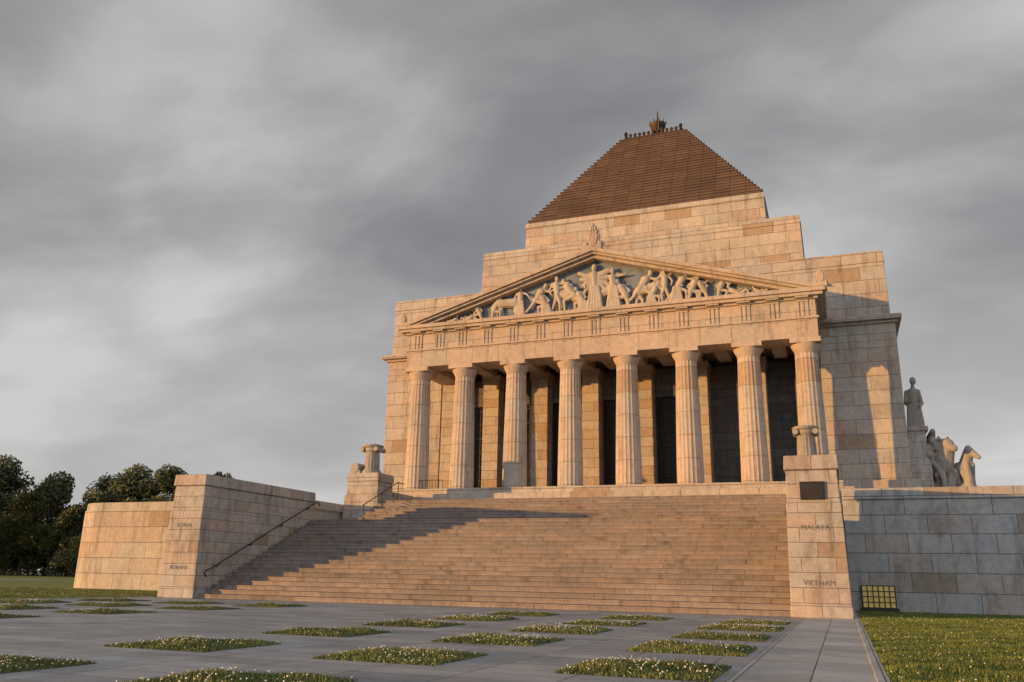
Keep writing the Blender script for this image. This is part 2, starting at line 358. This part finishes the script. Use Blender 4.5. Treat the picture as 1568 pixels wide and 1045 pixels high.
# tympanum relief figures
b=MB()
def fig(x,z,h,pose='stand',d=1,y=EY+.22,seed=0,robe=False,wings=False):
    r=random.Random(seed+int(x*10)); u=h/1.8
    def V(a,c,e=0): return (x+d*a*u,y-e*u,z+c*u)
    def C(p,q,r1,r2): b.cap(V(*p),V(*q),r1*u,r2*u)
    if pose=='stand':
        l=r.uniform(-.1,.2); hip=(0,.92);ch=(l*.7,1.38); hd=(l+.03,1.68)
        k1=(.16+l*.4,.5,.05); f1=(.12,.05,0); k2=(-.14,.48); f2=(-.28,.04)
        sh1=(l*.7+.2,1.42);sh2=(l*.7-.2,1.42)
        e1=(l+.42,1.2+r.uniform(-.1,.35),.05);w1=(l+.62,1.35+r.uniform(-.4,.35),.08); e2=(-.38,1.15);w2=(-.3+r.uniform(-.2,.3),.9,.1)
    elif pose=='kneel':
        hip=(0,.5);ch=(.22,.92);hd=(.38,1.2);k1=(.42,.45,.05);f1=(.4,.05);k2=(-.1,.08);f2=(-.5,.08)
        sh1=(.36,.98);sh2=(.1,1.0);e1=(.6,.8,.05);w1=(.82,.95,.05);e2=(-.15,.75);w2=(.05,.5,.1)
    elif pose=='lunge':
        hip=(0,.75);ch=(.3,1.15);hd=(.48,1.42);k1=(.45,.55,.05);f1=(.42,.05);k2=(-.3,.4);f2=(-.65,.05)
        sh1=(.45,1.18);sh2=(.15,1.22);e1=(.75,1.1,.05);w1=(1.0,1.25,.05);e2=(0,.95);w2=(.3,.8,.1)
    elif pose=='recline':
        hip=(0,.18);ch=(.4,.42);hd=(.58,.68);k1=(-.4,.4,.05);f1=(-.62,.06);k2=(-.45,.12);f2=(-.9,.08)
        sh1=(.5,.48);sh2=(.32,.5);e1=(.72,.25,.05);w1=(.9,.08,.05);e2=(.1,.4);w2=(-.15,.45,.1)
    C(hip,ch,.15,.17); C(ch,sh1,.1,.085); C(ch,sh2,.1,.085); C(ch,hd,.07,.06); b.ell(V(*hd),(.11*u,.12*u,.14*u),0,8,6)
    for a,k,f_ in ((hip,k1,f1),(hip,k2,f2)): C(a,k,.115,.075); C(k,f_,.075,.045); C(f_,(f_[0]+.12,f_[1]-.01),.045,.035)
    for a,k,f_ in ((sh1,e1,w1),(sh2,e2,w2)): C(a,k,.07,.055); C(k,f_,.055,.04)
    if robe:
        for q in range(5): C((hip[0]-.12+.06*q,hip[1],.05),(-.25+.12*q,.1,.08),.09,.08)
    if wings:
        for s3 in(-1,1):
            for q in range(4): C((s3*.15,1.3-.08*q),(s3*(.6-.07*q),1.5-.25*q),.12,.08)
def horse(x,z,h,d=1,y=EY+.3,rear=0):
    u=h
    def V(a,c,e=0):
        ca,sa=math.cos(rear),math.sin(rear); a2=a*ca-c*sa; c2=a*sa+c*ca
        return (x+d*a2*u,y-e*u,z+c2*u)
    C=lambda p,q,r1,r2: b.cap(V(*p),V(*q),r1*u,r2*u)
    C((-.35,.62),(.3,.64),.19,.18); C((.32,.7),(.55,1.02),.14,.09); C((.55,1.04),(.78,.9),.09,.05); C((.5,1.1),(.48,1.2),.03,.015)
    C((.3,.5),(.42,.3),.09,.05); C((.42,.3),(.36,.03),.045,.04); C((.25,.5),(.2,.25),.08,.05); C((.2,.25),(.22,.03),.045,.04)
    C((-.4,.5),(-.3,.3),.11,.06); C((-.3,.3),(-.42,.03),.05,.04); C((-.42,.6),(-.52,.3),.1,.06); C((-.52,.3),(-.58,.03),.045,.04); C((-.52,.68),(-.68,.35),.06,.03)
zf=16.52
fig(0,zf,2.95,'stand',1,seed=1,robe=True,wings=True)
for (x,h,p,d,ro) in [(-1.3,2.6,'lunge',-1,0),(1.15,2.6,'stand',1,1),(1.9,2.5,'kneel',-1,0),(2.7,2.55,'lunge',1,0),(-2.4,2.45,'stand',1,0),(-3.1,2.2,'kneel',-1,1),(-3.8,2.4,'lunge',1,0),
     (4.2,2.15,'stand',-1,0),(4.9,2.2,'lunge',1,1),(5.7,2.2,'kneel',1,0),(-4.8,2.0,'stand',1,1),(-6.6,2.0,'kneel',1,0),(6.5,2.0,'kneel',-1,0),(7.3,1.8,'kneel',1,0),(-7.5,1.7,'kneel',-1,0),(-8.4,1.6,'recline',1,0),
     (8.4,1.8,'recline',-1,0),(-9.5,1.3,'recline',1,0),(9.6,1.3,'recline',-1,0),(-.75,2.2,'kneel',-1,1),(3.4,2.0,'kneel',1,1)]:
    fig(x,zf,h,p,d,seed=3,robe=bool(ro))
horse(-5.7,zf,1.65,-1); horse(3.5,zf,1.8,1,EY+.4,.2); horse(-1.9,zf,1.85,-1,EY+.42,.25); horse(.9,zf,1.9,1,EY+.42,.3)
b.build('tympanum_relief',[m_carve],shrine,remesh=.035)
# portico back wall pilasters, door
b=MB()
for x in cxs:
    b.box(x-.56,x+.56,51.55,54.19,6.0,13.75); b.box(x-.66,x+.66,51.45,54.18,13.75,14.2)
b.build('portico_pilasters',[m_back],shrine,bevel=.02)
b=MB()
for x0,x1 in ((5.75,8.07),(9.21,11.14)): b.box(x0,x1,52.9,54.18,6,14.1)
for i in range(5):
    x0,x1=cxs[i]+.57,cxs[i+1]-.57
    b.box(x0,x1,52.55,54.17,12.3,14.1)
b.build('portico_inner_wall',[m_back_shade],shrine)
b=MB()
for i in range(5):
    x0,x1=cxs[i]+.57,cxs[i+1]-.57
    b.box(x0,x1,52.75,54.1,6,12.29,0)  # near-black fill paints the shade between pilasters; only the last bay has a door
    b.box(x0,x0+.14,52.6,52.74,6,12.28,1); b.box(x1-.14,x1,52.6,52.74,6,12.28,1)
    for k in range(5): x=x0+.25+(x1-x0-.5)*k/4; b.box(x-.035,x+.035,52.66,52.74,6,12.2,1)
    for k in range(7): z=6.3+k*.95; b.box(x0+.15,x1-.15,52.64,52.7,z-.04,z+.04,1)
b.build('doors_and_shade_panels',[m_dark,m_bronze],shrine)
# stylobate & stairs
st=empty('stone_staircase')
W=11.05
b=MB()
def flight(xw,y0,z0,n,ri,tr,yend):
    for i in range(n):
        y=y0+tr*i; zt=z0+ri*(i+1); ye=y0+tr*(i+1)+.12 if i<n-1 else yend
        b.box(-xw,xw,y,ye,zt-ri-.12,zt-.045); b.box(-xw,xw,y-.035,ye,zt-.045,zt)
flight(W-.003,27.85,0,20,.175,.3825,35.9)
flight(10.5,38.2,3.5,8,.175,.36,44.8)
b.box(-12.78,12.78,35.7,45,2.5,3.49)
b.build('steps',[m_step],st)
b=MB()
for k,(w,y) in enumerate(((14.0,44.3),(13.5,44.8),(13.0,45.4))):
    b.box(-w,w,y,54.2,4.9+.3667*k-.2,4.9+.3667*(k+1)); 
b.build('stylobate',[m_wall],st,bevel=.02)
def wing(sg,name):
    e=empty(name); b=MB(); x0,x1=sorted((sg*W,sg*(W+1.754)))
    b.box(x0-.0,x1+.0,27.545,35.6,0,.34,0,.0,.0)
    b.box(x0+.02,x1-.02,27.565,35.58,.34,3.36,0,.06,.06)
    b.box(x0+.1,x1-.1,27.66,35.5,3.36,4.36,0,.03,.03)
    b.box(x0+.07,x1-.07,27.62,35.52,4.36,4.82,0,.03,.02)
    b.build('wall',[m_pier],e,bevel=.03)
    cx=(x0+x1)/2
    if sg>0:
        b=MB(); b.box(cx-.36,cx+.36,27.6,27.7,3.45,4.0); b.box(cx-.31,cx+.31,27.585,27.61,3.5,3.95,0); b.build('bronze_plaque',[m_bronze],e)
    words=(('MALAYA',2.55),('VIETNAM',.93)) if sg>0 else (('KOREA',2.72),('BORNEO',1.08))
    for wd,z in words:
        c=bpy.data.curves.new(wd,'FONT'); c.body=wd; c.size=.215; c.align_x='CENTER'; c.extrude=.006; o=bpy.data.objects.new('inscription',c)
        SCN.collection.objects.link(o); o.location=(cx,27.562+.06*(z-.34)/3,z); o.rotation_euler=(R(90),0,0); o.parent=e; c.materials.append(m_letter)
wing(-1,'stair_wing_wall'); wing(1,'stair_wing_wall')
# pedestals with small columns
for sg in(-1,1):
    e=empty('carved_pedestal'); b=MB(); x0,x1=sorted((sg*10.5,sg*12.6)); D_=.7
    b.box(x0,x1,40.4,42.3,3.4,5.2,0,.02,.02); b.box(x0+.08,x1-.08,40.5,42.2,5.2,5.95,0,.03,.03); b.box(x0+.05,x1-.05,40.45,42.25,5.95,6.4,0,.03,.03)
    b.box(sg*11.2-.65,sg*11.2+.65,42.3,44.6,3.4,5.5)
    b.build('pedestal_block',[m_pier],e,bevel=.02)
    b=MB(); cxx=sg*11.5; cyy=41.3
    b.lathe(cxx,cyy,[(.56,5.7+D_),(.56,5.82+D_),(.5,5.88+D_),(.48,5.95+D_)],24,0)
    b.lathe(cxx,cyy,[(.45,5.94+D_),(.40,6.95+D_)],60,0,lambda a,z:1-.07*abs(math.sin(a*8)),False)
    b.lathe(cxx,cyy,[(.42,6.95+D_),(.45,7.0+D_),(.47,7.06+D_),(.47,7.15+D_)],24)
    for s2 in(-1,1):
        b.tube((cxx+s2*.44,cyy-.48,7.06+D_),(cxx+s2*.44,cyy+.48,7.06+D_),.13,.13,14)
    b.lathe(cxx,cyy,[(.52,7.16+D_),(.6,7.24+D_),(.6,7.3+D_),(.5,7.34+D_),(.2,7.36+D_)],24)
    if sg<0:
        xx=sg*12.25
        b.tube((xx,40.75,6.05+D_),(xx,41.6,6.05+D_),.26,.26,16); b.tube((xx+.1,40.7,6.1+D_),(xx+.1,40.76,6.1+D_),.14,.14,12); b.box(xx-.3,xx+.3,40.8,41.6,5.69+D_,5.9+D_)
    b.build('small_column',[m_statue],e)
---
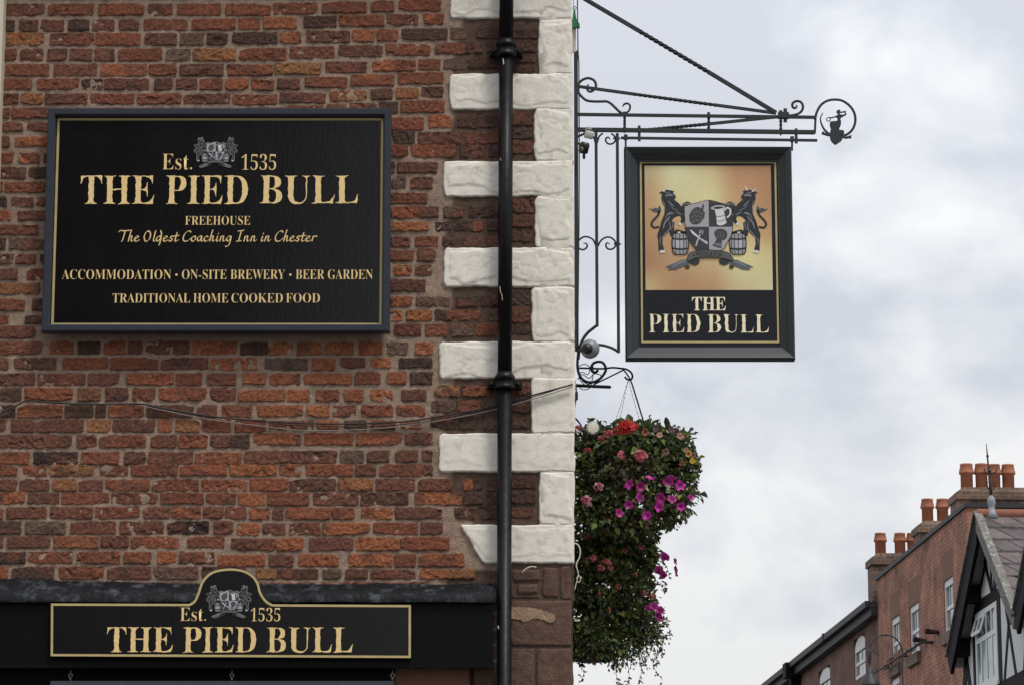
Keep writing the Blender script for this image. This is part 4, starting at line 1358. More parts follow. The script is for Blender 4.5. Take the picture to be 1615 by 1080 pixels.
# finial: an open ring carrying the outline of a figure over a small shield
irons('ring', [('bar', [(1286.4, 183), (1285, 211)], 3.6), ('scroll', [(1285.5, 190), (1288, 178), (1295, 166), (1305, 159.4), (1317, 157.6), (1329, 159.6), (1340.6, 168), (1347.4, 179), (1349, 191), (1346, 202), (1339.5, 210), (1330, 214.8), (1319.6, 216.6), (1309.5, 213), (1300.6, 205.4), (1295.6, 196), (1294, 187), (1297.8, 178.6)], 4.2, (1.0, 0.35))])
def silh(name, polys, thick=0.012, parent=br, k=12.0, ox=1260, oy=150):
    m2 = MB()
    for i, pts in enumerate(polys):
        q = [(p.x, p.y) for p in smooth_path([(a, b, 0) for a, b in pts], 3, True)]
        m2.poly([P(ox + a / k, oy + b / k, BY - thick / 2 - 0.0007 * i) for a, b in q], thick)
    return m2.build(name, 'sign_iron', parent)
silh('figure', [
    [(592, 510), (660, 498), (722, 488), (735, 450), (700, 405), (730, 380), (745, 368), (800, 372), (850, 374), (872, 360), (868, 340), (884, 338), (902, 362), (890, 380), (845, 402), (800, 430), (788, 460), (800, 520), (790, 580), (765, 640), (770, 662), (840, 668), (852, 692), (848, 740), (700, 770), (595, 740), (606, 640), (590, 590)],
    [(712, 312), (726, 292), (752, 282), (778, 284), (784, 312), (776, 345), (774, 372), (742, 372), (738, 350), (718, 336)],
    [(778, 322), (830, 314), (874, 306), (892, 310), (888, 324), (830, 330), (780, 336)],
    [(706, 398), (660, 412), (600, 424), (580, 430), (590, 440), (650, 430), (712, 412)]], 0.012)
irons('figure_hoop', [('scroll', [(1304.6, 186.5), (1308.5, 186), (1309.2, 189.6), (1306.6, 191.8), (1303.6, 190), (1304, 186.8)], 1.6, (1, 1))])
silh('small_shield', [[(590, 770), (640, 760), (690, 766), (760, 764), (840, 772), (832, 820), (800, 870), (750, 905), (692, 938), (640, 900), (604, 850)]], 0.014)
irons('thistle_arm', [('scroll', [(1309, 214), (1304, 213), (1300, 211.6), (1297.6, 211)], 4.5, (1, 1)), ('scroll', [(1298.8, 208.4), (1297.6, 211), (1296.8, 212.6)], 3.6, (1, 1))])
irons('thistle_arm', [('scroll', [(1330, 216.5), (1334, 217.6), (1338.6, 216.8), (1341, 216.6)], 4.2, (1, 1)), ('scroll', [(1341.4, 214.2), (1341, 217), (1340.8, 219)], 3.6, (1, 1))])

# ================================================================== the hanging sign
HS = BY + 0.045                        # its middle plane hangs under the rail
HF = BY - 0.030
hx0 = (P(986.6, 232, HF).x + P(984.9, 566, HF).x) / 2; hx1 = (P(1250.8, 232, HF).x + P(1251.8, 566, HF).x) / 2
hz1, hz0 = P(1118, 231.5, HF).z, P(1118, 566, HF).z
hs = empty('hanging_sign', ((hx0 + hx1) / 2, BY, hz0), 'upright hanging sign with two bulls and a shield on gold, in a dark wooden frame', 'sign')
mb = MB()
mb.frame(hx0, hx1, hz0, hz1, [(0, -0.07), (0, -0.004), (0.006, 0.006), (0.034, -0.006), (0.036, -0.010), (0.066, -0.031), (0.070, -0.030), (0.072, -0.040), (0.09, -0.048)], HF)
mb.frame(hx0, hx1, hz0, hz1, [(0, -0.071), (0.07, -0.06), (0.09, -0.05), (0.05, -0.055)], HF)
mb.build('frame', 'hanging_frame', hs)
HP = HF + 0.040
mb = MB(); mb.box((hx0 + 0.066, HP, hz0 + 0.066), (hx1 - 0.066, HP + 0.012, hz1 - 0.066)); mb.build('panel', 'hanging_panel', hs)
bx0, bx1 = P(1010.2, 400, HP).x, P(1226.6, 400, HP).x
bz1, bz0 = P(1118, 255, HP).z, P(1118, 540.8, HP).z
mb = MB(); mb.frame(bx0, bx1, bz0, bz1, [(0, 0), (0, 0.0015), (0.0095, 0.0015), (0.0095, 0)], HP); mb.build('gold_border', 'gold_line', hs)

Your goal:
Copy every line of the material in which the word "picture" occurs.

Finished answer:
Keep writing the Blender script for this image. This is part 2, starting at line 358. This part finishes the script. Use Blender 4.5. Treat the picture as 1568 pixels wide and 1045 pixels high.
Keep writing the Blender script for this image. This is part 4, starting at line 1358. More parts follow. The script is for Blender 4.5. Take the picture to be 1615 by 1080 pixels.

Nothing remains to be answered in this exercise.